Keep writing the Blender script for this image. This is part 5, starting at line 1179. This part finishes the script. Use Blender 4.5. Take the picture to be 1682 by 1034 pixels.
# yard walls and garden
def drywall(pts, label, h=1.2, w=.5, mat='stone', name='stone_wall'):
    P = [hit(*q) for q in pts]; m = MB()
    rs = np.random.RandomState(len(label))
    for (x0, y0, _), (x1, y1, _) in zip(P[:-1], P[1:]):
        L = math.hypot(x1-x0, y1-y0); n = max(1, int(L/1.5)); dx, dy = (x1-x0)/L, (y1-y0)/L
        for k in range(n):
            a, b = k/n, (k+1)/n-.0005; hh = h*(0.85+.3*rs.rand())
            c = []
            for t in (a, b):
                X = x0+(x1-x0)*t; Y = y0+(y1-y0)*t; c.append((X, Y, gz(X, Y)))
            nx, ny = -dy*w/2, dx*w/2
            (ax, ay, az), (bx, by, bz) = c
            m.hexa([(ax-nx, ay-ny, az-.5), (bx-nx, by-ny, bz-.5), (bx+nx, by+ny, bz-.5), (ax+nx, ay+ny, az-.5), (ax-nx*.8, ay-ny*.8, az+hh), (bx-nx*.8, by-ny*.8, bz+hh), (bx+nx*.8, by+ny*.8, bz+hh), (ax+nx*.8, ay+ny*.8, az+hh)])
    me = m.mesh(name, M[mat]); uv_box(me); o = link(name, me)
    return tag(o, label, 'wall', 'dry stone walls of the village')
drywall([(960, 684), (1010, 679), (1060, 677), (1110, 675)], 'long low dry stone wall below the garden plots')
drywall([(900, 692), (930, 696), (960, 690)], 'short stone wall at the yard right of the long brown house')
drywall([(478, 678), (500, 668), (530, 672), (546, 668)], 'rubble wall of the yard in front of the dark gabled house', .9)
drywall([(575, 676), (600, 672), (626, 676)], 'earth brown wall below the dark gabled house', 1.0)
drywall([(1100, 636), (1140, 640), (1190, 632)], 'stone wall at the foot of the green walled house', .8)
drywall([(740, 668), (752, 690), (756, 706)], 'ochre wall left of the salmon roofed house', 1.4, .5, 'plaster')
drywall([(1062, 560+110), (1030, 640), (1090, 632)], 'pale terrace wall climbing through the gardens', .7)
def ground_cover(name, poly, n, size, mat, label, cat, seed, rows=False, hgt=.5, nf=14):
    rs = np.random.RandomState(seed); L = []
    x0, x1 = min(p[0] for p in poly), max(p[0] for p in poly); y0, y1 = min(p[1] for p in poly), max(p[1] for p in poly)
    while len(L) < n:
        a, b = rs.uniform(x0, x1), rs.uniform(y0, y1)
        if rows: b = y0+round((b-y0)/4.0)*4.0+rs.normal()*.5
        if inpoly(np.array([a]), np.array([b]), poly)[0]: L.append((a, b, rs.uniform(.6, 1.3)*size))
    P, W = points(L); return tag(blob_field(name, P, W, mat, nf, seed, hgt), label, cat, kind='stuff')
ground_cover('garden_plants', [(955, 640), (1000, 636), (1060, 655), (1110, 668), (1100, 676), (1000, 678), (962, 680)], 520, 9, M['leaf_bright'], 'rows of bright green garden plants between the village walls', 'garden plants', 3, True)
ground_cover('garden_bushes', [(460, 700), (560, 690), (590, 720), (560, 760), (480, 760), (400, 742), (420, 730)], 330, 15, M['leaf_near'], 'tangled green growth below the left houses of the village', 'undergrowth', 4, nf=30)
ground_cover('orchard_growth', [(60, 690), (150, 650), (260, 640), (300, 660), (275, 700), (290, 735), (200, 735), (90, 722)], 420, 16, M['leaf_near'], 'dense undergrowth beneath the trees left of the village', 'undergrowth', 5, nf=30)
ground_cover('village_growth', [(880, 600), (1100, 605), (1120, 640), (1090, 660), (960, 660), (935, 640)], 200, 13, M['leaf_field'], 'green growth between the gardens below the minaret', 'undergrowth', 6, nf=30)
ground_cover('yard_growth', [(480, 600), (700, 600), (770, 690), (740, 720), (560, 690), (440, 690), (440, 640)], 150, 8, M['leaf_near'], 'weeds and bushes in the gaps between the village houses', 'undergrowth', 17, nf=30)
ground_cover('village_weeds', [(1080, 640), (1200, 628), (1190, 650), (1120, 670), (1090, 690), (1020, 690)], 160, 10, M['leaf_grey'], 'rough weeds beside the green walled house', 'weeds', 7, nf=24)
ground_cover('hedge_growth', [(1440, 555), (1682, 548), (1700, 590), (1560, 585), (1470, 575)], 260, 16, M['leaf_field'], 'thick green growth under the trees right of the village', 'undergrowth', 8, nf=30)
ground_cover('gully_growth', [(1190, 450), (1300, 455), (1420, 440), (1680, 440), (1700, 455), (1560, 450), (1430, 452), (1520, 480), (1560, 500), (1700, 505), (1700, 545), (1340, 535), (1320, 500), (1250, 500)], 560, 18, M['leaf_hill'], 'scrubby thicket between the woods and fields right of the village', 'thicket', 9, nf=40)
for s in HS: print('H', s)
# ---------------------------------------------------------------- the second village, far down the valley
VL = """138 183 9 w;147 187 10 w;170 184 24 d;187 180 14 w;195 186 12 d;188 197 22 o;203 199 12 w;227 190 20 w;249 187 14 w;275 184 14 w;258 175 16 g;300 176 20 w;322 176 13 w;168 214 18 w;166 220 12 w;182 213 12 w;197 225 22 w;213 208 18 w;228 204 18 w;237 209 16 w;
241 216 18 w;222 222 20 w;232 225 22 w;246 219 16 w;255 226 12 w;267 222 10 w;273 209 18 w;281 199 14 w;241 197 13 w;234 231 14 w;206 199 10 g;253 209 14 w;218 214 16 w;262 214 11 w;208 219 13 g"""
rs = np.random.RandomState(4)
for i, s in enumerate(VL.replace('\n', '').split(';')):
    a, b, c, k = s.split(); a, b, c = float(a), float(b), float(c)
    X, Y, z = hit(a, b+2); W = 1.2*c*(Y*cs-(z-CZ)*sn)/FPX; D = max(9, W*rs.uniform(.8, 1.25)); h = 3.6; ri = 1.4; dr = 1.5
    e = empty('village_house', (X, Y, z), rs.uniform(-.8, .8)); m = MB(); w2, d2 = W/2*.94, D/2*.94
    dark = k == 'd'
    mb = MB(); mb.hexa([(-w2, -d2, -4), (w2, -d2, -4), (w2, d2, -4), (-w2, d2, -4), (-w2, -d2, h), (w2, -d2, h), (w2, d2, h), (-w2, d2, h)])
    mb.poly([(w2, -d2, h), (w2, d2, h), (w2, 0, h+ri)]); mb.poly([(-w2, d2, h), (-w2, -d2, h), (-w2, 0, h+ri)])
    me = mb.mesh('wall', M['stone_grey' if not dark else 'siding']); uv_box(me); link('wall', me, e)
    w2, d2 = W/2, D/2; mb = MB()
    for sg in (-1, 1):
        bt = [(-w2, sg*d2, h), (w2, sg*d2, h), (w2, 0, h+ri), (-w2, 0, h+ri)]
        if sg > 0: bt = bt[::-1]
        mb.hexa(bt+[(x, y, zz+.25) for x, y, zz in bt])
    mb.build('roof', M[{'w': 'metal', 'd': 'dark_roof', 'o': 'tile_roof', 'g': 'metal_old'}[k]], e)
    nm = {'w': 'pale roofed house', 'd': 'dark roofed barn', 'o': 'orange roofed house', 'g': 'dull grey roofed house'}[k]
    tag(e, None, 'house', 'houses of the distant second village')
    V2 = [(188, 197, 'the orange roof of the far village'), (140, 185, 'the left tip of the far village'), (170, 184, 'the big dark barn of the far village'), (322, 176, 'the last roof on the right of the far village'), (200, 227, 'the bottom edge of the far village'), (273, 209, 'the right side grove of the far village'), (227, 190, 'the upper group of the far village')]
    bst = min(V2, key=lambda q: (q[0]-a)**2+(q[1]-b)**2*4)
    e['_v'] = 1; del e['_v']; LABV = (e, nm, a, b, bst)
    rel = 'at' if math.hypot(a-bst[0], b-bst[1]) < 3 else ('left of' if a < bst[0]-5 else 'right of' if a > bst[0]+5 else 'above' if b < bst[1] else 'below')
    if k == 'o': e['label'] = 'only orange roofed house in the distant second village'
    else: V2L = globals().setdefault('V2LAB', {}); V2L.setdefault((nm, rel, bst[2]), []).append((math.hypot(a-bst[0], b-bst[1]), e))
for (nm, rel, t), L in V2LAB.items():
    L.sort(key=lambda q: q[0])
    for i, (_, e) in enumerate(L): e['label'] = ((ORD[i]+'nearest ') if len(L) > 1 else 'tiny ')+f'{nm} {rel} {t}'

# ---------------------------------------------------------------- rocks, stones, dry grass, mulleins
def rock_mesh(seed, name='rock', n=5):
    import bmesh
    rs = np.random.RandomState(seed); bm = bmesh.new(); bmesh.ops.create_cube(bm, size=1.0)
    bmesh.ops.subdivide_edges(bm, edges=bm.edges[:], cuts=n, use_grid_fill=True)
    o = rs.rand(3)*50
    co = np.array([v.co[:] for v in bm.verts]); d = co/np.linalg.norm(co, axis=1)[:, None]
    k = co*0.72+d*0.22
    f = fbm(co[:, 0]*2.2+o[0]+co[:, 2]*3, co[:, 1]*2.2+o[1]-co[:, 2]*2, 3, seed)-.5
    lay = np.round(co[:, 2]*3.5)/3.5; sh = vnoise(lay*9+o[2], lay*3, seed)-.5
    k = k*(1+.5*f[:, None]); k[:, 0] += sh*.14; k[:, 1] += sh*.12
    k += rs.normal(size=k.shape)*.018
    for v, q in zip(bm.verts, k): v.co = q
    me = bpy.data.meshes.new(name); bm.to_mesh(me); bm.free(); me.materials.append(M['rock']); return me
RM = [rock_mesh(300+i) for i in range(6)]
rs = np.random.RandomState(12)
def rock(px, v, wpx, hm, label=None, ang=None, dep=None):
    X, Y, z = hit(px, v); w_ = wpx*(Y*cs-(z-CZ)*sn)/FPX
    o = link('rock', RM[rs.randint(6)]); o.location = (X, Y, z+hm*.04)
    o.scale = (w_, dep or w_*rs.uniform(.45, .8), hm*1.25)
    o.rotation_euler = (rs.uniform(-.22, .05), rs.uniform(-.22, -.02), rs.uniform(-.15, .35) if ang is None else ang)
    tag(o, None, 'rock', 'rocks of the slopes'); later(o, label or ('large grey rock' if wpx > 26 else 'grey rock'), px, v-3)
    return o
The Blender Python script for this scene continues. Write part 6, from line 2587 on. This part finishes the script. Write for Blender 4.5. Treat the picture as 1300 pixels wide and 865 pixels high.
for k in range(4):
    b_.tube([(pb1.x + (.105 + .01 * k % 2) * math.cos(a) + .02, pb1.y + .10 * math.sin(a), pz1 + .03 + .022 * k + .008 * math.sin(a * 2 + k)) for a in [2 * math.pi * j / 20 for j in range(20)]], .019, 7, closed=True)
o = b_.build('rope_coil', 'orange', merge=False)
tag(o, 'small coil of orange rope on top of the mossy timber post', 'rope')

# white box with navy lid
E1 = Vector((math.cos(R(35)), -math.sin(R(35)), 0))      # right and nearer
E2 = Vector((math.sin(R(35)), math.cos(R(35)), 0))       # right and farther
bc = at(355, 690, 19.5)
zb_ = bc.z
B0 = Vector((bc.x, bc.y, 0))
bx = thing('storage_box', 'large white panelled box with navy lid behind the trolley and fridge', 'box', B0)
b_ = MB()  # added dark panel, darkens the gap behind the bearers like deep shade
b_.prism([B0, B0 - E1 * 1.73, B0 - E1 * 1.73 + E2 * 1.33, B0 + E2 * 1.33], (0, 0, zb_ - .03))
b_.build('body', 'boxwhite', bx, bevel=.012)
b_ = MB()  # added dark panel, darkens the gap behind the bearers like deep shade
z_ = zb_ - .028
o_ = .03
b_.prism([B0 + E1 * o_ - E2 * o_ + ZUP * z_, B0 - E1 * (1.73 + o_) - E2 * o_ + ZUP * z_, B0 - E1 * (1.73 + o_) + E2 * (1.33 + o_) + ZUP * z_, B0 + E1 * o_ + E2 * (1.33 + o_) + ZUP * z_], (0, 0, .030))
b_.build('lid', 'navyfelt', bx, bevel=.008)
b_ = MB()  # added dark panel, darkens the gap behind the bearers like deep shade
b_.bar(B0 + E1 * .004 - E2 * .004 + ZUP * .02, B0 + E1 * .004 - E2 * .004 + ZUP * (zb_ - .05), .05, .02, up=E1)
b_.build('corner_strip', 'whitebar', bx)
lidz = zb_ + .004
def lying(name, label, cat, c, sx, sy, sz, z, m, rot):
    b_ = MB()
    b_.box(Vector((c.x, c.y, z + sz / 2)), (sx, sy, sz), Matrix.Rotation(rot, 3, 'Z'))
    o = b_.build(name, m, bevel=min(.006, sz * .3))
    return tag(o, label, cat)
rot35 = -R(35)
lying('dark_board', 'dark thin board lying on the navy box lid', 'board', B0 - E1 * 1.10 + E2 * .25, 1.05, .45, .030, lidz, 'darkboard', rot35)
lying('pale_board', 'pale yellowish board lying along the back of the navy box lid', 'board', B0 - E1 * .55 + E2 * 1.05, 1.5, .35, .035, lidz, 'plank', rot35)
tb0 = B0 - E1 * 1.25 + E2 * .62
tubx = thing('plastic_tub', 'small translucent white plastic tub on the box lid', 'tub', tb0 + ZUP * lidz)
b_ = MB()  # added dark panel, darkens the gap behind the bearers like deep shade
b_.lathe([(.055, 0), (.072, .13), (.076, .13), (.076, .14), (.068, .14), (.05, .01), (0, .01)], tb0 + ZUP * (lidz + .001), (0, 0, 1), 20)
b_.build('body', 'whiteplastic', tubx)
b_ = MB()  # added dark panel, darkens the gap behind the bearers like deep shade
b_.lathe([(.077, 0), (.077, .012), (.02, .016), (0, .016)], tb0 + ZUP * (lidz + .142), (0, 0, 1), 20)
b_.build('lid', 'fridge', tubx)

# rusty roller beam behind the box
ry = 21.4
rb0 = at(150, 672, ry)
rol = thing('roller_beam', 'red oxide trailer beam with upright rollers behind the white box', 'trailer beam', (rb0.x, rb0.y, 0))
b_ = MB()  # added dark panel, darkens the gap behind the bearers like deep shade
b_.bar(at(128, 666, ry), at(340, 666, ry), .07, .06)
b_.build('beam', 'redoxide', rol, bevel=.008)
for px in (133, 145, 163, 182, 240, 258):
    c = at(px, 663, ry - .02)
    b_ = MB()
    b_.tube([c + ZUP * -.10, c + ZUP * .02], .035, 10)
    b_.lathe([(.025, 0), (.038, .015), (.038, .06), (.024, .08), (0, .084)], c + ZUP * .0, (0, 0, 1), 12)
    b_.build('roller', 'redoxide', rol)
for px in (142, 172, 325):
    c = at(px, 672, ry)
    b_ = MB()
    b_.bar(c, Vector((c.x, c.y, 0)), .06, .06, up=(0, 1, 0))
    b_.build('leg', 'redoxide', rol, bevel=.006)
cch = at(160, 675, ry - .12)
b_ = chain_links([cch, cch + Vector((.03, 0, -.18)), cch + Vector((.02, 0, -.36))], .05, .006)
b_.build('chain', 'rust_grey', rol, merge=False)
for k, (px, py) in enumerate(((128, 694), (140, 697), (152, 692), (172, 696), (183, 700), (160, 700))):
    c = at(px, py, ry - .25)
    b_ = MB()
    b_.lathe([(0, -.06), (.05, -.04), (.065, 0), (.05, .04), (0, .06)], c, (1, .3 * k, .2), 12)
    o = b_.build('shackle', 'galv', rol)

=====

Aim of the task
Search the lines for "picture". Copy each line that has it.

Output below
Keep writing the Blender script for this image. This is part 5, starting at line 1179. This part finishes the script. Use Blender 4.5. Take the picture to be 1682 by 1034 pixels.
The Blender Python script for this scene continues. Write part 6, from line 2587 on. This part finishes the script. Write for Blender 4.5. Treat the picture as 1300 pixels wide and 865 pixels high.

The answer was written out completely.